Written Answers. - Basic Minimum Wage.

Pat Carey

Question:

80 Mr. P. Carey asked the Tánaiste and Minister for Enterprise, Trade and Employment the way in which it is proposed to make employers aware of the opinion of the Registrar of the Courts and of the Office of the Attorney General that guaranteed gratuities can be considered as part of an employees basic hourly minimum wage; and if she will make a statement on the matter. [29251/00]

The schedule to the National Minimum Wage Act, 2000, specifies the reckonable and non-reckonable pay components in calculating an employee's average hourly rate of pay in a specific pay reference period.

The issue to which the Deputy refers arose in the context of the Hotels Employment Regulation Order, Statutory Instrument No. 283 of 1999, which has a reference to guaranteed gratuities.

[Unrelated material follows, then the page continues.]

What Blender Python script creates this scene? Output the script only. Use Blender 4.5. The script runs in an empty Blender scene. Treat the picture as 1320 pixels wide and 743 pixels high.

In the course of drawing up proposals for a new employment regulation order, the chairman of the hotels joint labour committee, which has representatives on it from the Irish Hotels' Federation, IBEC and SIPTU, sought legal advice as to whether guaranteed gratuities were a reckonable or non-reckonable pay component under the National Minimum Wage Act, 2000. Legal advice from the Registrar of the Labour Court and the Office of the Attorney General was that guaranteed gratuities come within reckonable pay components under part 1 of the Schedule to the Act. The hotels joint labour committee subsequently published reformulated proposals on the 10 November 2000.
When the Labour Court makes a new employment regulation order, it is widely distributed to employers covered by the order and an advertisement is also placed in newspapers advising that an order has been made. Thus employers are made aware of their legal obligation under an employment regulation order.
Staff of the employment rights information unit of my Department deal with inquiries from, and offer information to the public on the National Minimum Wage Act, 2000. Where the information offered by the staff of the unit relates to the interpretation of guaranteed gratuities such information is given in accordance with the legal advice received. Labour inspectors, in their enforcement activity of the National Minimum Wage Act, 2000, also operate in accordance with this advice.